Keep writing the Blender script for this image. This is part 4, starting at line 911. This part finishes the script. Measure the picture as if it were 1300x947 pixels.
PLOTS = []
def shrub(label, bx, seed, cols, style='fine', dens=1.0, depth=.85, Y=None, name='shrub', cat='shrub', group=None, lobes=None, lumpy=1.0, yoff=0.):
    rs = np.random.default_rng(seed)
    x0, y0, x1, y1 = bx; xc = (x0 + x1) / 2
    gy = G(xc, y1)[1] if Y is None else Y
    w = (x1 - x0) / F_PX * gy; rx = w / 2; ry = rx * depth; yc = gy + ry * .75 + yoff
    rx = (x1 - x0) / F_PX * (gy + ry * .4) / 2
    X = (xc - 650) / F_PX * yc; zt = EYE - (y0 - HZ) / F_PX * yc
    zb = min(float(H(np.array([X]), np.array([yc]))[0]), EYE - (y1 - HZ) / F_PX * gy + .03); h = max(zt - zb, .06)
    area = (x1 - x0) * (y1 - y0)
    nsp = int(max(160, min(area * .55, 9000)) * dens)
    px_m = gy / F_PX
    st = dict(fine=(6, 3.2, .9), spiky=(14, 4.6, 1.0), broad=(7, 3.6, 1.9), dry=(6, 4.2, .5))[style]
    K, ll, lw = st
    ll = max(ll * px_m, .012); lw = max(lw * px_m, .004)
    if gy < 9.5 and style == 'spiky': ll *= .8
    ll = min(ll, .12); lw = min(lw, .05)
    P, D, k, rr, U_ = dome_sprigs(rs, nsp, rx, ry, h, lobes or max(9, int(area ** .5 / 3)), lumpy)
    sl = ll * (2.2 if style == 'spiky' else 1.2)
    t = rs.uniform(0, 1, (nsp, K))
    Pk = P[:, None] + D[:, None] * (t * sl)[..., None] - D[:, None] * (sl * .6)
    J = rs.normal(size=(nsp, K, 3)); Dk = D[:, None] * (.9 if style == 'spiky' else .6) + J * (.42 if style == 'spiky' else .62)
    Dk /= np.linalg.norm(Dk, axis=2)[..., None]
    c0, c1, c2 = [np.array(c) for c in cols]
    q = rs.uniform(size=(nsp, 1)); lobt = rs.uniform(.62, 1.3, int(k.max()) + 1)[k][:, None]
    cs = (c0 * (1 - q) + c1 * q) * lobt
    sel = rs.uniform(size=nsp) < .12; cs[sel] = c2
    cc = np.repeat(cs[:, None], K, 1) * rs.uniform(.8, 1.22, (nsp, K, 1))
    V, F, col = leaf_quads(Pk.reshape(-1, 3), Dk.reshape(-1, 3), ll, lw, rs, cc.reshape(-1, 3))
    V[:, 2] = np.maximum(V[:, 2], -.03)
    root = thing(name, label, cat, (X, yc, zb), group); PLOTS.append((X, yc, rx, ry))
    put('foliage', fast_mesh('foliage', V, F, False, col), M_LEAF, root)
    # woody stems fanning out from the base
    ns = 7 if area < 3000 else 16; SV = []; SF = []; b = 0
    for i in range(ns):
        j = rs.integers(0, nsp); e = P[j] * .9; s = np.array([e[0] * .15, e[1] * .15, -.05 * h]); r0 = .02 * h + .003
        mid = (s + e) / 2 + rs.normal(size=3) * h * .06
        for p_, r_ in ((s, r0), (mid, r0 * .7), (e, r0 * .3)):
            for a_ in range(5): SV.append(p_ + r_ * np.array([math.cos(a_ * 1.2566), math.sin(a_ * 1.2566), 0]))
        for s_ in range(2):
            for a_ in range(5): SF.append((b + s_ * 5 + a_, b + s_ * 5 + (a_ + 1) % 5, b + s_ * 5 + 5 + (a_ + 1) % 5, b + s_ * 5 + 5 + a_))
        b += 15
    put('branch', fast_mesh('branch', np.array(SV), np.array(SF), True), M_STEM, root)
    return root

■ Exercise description
Copy each line of the data exactly, leaving nothing out.

■ Task answer
Keep writing the Blender script for this image. This is part 4, starting at line 911. This part finishes the script. Measure the picture as if it were 1300x947 pixels.
PLOTS = []
def shrub(label, bx, seed, cols, style='fine', dens=1.0, depth=.85, Y=None, name='shrub', cat='shrub', group=None, lobes=None, lumpy=1.0, yoff=0.):
    rs = np.random.default_rng(seed)
    x0, y0, x1, y1 = bx; xc = (x0 + x1) / 2
    gy = G(xc, y1)[1] if Y is None else Y
    w = (x1 - x0) / F_PX * gy; rx = w / 2; ry = rx * depth; yc = gy + ry * .75 + yoff
    rx = (x1 - x0) / F_PX * (gy + ry * .4) / 2
    X = (xc - 650) / F_PX * yc; zt = EYE - (y0 - HZ) / F_PX * yc
    zb = min(float(H(np.array([X]), np.array([yc]))[0]), EYE - (y1 - HZ) / F_PX * gy + .03); h = max(zt - zb, .06)
    area = (x1 - x0) * (y1 - y0)
    nsp = int(max(160, min(area * .55, 9000)) * dens)
    px_m = gy / F_PX
    st = dict(fine=(6, 3.2, .9), spiky=(14, 4.6, 1.0), broad=(7, 3.6, 1.9), dry=(6, 4.2, .5))[style]
    K, ll, lw = st
    ll = max(ll * px_m, .012); lw = max(lw * px_m, .004)
    if gy < 9.5 and style == 'spiky': ll *= .8
    ll = min(ll, .12); lw = min(lw, .05)
    P, D, k, rr, U_ = dome_sprigs(rs, nsp, rx, ry, h, lobes or max(9, int(area ** .5 / 3)), lumpy)
    sl = ll * (2.2 if style == 'spiky' else 1.2)
    t = rs.uniform(0, 1, (nsp, K))
    Pk = P[:, None] + D[:, None] * (t * sl)[..., None] - D[:, None] * (sl * .6)
    J = rs.normal(size=(nsp, K, 3)); Dk = D[:, None] * (.9 if style == 'spiky' else .6) + J * (.42 if style == 'spiky' else .62)
    Dk /= np.linalg.norm(Dk, axis=2)[..., None]
    c0, c1, c2 = [np.array(c) for c in cols]
    q = rs.uniform(size=(nsp, 1)); lobt = rs.uniform(.62, 1.3, int(k.max()) + 1)[k][:, None]
    cs = (c0 * (1 - q) + c1 * q) * lobt
    sel = rs.uniform(size=nsp) < .12; cs[sel] = c2
    cc = np.repeat(cs[:, None], K, 1) * rs.uniform(.8, 1.22, (nsp, K, 1))
    V, F, col = leaf_quads(Pk.reshape(-1, 3), Dk.reshape(-1, 3), ll, lw, rs, cc.reshape(-1, 3))
    V[:, 2] = np.maximum(V[:, 2], -.03)
    root = thing(name, label, cat, (X, yc, zb), group); PLOTS.append((X, yc, rx, ry))
    put('foliage', fast_mesh('foliage', V, F, False, col), M_LEAF, root)
    # woody stems fanning out from the base
    ns = 7 if area < 3000 else 16; SV = []; SF = []; b = 0
    for i in range(ns):
        j = rs.integers(0, nsp); e = P[j] * .9; s = np.array([e[0] * .15, e[1] * .15, -.05 * h]); r0 = .02 * h + .003
        mid = (s + e) / 2 + rs.normal(size=3) * h * .06
        for p_, r_ in ((s, r0), (mid, r0 * .7), (e, r0 * .3)):
            for a_ in range(5): SV.append(p_ + r_ * np.array([math.cos(a_ * 1.2566), math.sin(a_ * 1.2566), 0]))
        for s_ in range(2):
            for a_ in range(5): SF.append((b + s_ * 5 + a_, b + s_ * 5 + (a_ + 1) % 5, b + s_ * 5 + 5 + (a_ + 1) % 5, b + s_ * 5 + 5 + a_))
        b += 15
    put('branch', fast_mesh('branch', np.array(SV), np.array(SF), True), M_STEM, root)
    return root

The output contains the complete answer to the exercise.